>> Start SUPPLIED DATA
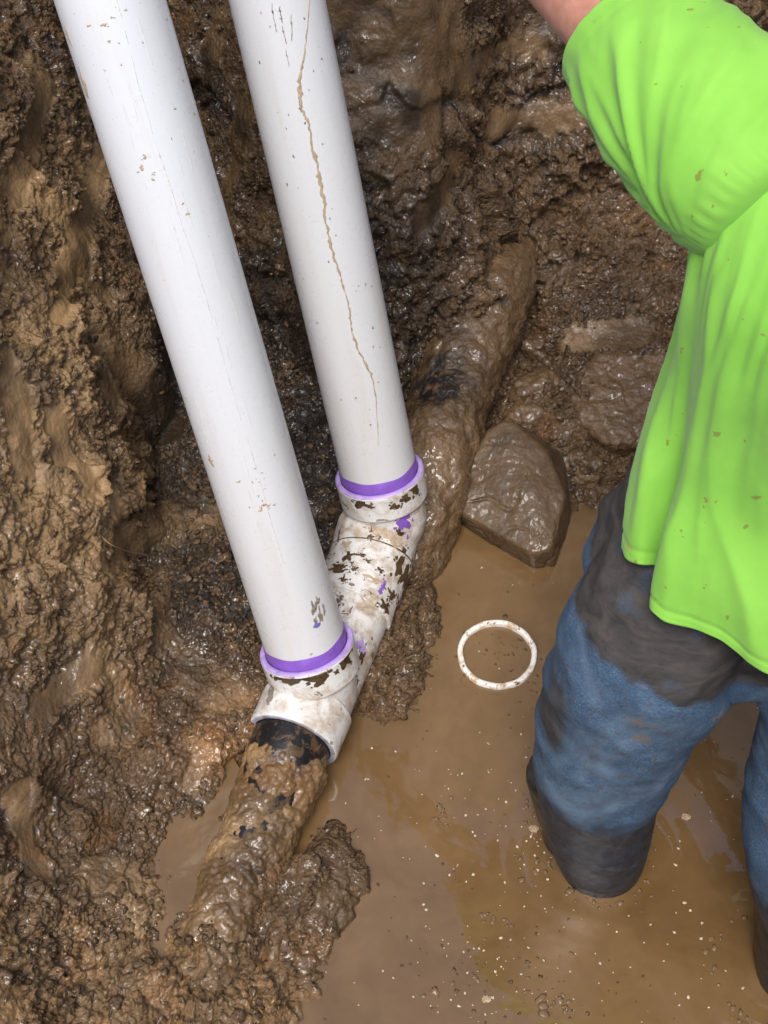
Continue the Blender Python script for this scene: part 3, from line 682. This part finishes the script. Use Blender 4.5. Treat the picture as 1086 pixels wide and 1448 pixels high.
# broken slab of mud on the far side of the water
V, F = hull(px_pts([(800, 545, .085), (850, 500, .105), (960, 500, .10), (1000, 560, .08), (960, 620, .07), (905, 625, .075), (858, 632, .072), (815, 590, .085), (800, 600, .0), (860, 650, .0), (910, 660, -.02), (1000, 640, -.02), (1000, 520, -.02), (830, 500, -.02)]), 6, .008, 15, 2, .004)
lump_mesh('mud_slab', V, F, 'wide slumped slab of wet mud with a broken overhanging edge behind the rock', 'mud slab', M_SLIP, PZ(900, 560, 0), attrs={'dark': .3*sstep(.2, .5, noise(V*20, 3))})
# cut pvc ring lying in the water
def rusty_ring():
    M = Mat('stained_white_ring'); g = M.noise(70, 5, .65)
    c = M.mix(M.ramp(g, [(.50, 0.), (.60, .8)]), (.80, .77, .72), (.45, .28, .13)); c = M.mix(M.ramp(M.noise(120, 4, .6), [(.60, 0.), (.66, 1.)]), c, (.11, .06, .03))
    M.set(Base_Color=c, Roughness=.4, Normal=M.bump(g, .3, .002)); return M.m
rc = PZ(703, 925, .004); th = np.linspace(0, 2*np.pi, 96, endpoint=False); V = []
for rr, zz in ((.0515, -.006), (.0510, .0025), (.0525, .0042), (.0575, .0046), (.0592, .003), (.0592, -.006)):
    rv = rr+.0003*np.sin(5*th+1)+.0003*np.sin(11*th); V += [(rc[0]+r_*math.cos(t), rc[1]+r_*math.sin(t), rc[2]+zz+.0012*math.sin(t+.6)) for r_, t in zip(rv, th)]
tag(make_mesh('pipe_ring', V, grid_faces(6, 96, False), rusty_ring(), None, rc), 'thin white cut pipe ring stained brown, floating in the muddy water', 'pipe ring')
# fine root sticking out of the bank
rt = [near_ground(u, v)-ray(u, v)*off for u, v, off in ((138, 752, -.01), (150, 765, .012), (163, 773, .020), (178, 779, .022), (195, 783, .02), (205, 784, .016), (211, 790, .014))]
V, F = tube(resample(rt, 24), np.linspace(.0011, .0005, 24), 8)
tag(make_mesh('root', V, F, simple('pale_root', (.36, .24, .13), .6), None, rt[0]), 'thin pale curved root poking out of the left bank', 'root')

# loose crumbs of soil and flecks on the water (uncountable)
bmi = bmesh.new(); bmesh.ops.create_icosphere(bmi, subdivisions=2, radius=1); ICO2 = np.array([v.co[:] for v in bmi.verts]); ICO2F = np.array([[v.index for v in f.verts] for f in bmi.faces], np.int32); bmi.free()
def scatter(name, pts, rad, flat, mat, rng, kind='stuff', sink=.0):
    n = len(pts); vs = []
    for k in range(10):
        q = ICO2+k*7; vs.append(ICO2*(1+.9*fbm(q*1.3, 2, k)[:, None]))
    vs = np.array(vs); pick = rng.integers(0, 10, n); ang = rng.uniform(0, 6.28, n)
    A = vs[pick]; c, s = np.cos(ang)[:, None], np.sin(ang)[:, None]
    st = rng.uniform(.7, 1.4, (n, 2)); X = A[:, :, 0]*st[:, :1]; Yv = A[:, :, 1]*st[:, 1:]
    V = np.stack([X*c-Yv*s, X*s+Yv*c, A[:, :, 2]*flat], 2)*rad[:, None, None]+pts[:, None, :]
    F = (ICO2F[None]+(np.arange(n)*len(ICO2))[:, None, None]).reshape(-1, 3)
    return tag(make_mesh(name, V.reshape(-1, 3), F.astype(np.int32), mat), kind=kind)
rng = np.random.default_rng(5)
pr = np.clip(G_CR*.9+G_LU*.6, 0, 1)*(GQ[:, 2] > .004)*(GQ[:, 0] > -.75)*(GQ[:, 1] > .45)*(GQ[:, 1] < 2.3)*(GQ[:, 0] < .85)
clump = sstep(-.1, .45, noise(GQ*11, 91)); pr = pr*(.15+clump)
k = rng.choice(len(GQ), 22000, replace=False, p=pr/pr.sum())
rad = np.clip(rng.lognormal(math.log(.0023), .5, len(k)), .001, .009)
scatter('soil_crumbs', GQ[k]-G_N[k]*(rad*.1)[:, None], rad, .8, M_MUD, rng)
def water_pts(n, regs=None):
    out = []
    while len(out) < n:
        if regs and rng.random() < .6:
            cu, cv, su, sv = regs[rng.integers(len(regs))]; u, v = cu+rng.normal()*su, cv+rng.normal()*sv
        else: u, v = rng.uniform(430, 1080), rng.uniform(700, 1446)
        p = PZ(u, v, 0)
        if poly_sd(np.array([p[0]]), np.array([p[1]]), SHORE_XY)[0] < -.004: out.append(p)
    return np.array(out)
p = water_pts(300, [(680, 1400, 60, 40), (900, 1300, 90, 90), (640, 1180, 60, 80), (760, 1180, 20, 40)]); scatter('pale_flecks', p+[0, 0, .0006], np.clip(rng.lognormal(math.log(.0010), .4, len(p)), .0006, .0028), .5, simple('pale_fleck', (.55, .46, .33), .4), rng)
p = water_pts(240, [(720, 940, 40, 40), (700, 1380, 90, 50)]); scatter('dark_flecks', p+[0, 0, .0004], np.clip(rng.lognormal(math.log(.0010), .4, len(p)), .0006, .003), .4, M_SPLAT, rng)
regs = [(625, 1150, 6, 12), (690, 1300, 14, 14), (680, 1395, 40, 16), (745, 1150, 10, 40), (570, 985, 14, 12), (785, 1420, 20, 10), (760, 1200, 12, 22)]
out = []
for _ in range(100):
    cu, cv, su, sv = regs[rng.integers(len(regs))]; out.append(PZ(cu+rng.normal()*su, cv+rng.normal()*sv, 0))
for c_, rr_ in ((PZ(850, 1212, 0), .064), (PZ(1095, 1370, 0), .074)):
    for _ in range(45): t_ = RNG.uniform(0, 6.28); out.append(c_+np.array([math.cos(t_), math.sin(t_), 0])*(rr_+abs(RNG.normal())*.008))
out = np.array(out); M = Mat('froth_bubble'); M.set(Base_Color=(.17, .11, .06, 1), Roughness=.04, IOR=1.34)
scatter('bubbles', out, np.clip(rng.lognormal(math.log(.0024), .4, len(out)), .001, .006), .45, M.m, rng)
for (u, v, r, lab) in ((970, 1155, .0045, 'pale crumbly scrap floating between the two boots'), (755, 1172, .005, 'pale chip of debris floating beside the left boot'), (688, 1413, .004, 'yellowish bit of debris floating in the near foam')):
    c = PZ(u, v, .001); Vv = c+ICO5*np.array([r*1.3, r, r*.45])*(1+.5*fbm(ICO5*2.5+u, 3, 7)[:, None])
    lump_mesh('debris_scrap', Vv, ICO5F, lab, 'debris', simple('pale_scrap', (.40, .30, .19), .6, .4, 200), c, 'scraps floating in the water')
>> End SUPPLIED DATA
WRITTEN INSTRUCTION: Repeat all the data as it stands, dropping any images it holds.

EXERCISE OUTPUT:
Continue the Blender Python script for this scene: part 3, from line 682. This part finishes the script. Use Blender 4.5. Treat the picture as 1086 pixels wide and 1448 pixels high.
# broken slab of mud on the far side of the water
V, F = hull(px_pts([(800, 545, .085), (850, 500, .105), (960, 500, .10), (1000, 560, .08), (960, 620, .07), (905, 625, .075), (858, 632, .072), (815, 590, .085), (800, 600, .0), (860, 650, .0), (910, 660, -.02), (1000, 640, -.02), (1000, 520, -.02), (830, 500, -.02)]), 6, .008, 15, 2, .004)
lump_mesh('mud_slab', V, F, 'wide slumped slab of wet mud with a broken overhanging edge behind the rock', 'mud slab', M_SLIP, PZ(900, 560, 0), attrs={'dark': .3*sstep(.2, .5, noise(V*20, 3))})
# cut pvc ring lying in the water
def rusty_ring():
    M = Mat('stained_white_ring'); g = M.noise(70, 5, .65)
    c = M.mix(M.ramp(g, [(.50, 0.), (.60, .8)]), (.80, .77, .72), (.45, .28, .13)); c = M.mix(M.ramp(M.noise(120, 4, .6), [(.60, 0.), (.66, 1.)]), c, (.11, .06, .03))
    M.set(Base_Color=c, Roughness=.4, Normal=M.bump(g, .3, .002)); return M.m
rc = PZ(703, 925, .004); th = np.linspace(0, 2*np.pi, 96, endpoint=False); V = []
for rr, zz in ((.0515, -.006), (.0510, .0025), (.0525, .0042), (.0575, .0046), (.0592, .003), (.0592, -.006)):
    rv = rr+.0003*np.sin(5*th+1)+.0003*np.sin(11*th); V += [(rc[0]+r_*math.cos(t), rc[1]+r_*math.sin(t), rc[2]+zz+.0012*math.sin(t+.6)) for r_, t in zip(rv, th)]
tag(make_mesh('pipe_ring', V, grid_faces(6, 96, False), rusty_ring(), None, rc), 'thin white cut pipe ring stained brown, floating in the muddy water', 'pipe ring')
# fine root sticking out of the bank
rt = [near_ground(u, v)-ray(u, v)*off for u, v, off in ((138, 752, -.01), (150, 765, .012), (163, 773, .020), (178, 779, .022), (195, 783, .02), (205, 784, .016), (211, 790, .014))]
V, F = tube(resample(rt, 24), np.linspace(.0011, .0005, 24), 8)
tag(make_mesh('root', V, F, simple('pale_root', (.36, .24, .13), .6), None, rt[0]), 'thin pale curved root poking out of the left bank', 'root')

# loose crumbs of soil and flecks on the water (uncountable)
bmi = bmesh.new(); bmesh.ops.create_icosphere(bmi, subdivisions=2, radius=1); ICO2 = np.array([v.co[:] for v in bmi.verts]); ICO2F = np.array([[v.index for v in f.verts] for f in bmi.faces], np.int32); bmi.free()
def scatter(name, pts, rad, flat, mat, rng, kind='stuff', sink=.0):
    n = len(pts); vs = []
    for k in range(10):
        q = ICO2+k*7; vs.append(ICO2*(1+.9*fbm(q*1.3, 2, k)[:, None]))
    vs = np.array(vs); pick = rng.integers(0, 10, n); ang = rng.uniform(0, 6.28, n)
    A = vs[pick]; c, s = np.cos(ang)[:, None], np.sin(ang)[:, None]
    st = rng.uniform(.7, 1.4, (n, 2)); X = A[:, :, 0]*st[:, :1]; Yv = A[:, :, 1]*st[:, 1:]
    V = np.stack([X*c-Yv*s, X*s+Yv*c, A[:, :, 2]*flat], 2)*rad[:, None, None]+pts[:, None, :]
    F = (ICO2F[None]+(np.arange(n)*len(ICO2))[:, None, None]).reshape(-1, 3)
    return tag(make_mesh(name, V.reshape(-1, 3), F.astype(np.int32), mat), kind=kind)
rng = np.random.default_rng(5)
pr = np.clip(G_CR*.9+G_LU*.6, 0, 1)*(GQ[:, 2] > .004)*(GQ[:, 0] > -.75)*(GQ[:, 1] > .45)*(GQ[:, 1] < 2.3)*(GQ[:, 0] < .85)
clump = sstep(-.1, .45, noise(GQ*11, 91)); pr = pr*(.15+clump)
k = rng.choice(len(GQ), 22000, replace=False, p=pr/pr.sum())
rad = np.clip(rng.lognormal(math.log(.0023), .5, len(k)), .001, .009)
scatter('soil_crumbs', GQ[k]-G_N[k]*(rad*.1)[:, None], rad, .8, M_MUD, rng)
def water_pts(n, regs=None):
    out = []
    while len(out) < n:
        if regs and rng.random() < .6:
            cu, cv, su, sv = regs[rng.integers(len(regs))]; u, v = cu+rng.normal()*su, cv+rng.normal()*sv
        else: u, v = rng.uniform(430, 1080), rng.uniform(700, 1446)
        p = PZ(u, v, 0)
        if poly_sd(np.array([p[0]]), np.array([p[1]]), SHORE_XY)[0] < -.004: out.append(p)
    return np.array(out)
p = water_pts(300, [(680, 1400, 60, 40), (900, 1300, 90, 90), (640, 1180, 60, 80), (760, 1180, 20, 40)]); scatter('pale_flecks', p+[0, 0, .0006], np.clip(rng.lognormal(math.log(.0010), .4, len(p)), .0006, .0028), .5, simple('pale_fleck', (.55, .46, .33), .4), rng)
p = water_pts(240, [(720, 940, 40, 40), (700, 1380, 90, 50)]); scatter('dark_flecks', p+[0, 0, .0004], np.clip(rng.lognormal(math.log(.0010), .4, len(p)), .0006, .003), .4, M_SPLAT, rng)
regs = [(625, 1150, 6, 12), (690, 1300, 14, 14), (680, 1395, 40, 16), (745, 1150, 10, 40), (570, 985, 14, 12), (785, 1420, 20, 10), (760, 1200, 12, 22)]
out = []
for _ in range(100):
    cu, cv, su, sv = regs[rng.integers(len(regs))]; out.append(PZ(cu+rng.normal()*su, cv+rng.normal()*sv, 0))
for c_, rr_ in ((PZ(850, 1212, 0), .064), (PZ(1095, 1370, 0), .074)):
    for _ in range(45): t_ = RNG.uniform(0, 6.28); out.append(c_+np.array([math.cos(t_), math.sin(t_), 0])*(rr_+abs(RNG.normal())*.008))
out = np.array(out); M = Mat('froth_bubble'); M.set(Base_Color=(.17, .11, .06, 1), Roughness=.04, IOR=1.34)
scatter('bubbles', out, np.clip(rng.lognormal(math.log(.0024), .4, len(out)), .001, .006), .45, M.m, rng)
for (u, v, r, lab) in ((970, 1155, .0045, 'pale crumbly scrap floating between the two boots'), (755, 1172, .005, 'pale chip of debris floating beside the left boot'), (688, 1413, .004, 'yellowish bit of debris floating in the near foam')):
    c = PZ(u, v, .001); Vv = c+ICO5*np.array([r*1.3, r, r*.45])*(1+.5*fbm(ICO5*2.5+u, 3, 7)[:, None])
    lump_mesh('debris_scrap', Vv, ICO5F, lab, 'debris', simple('pale_scrap', (.40, .30, .19), .6, .4, 200), c, 'scraps floating in the water')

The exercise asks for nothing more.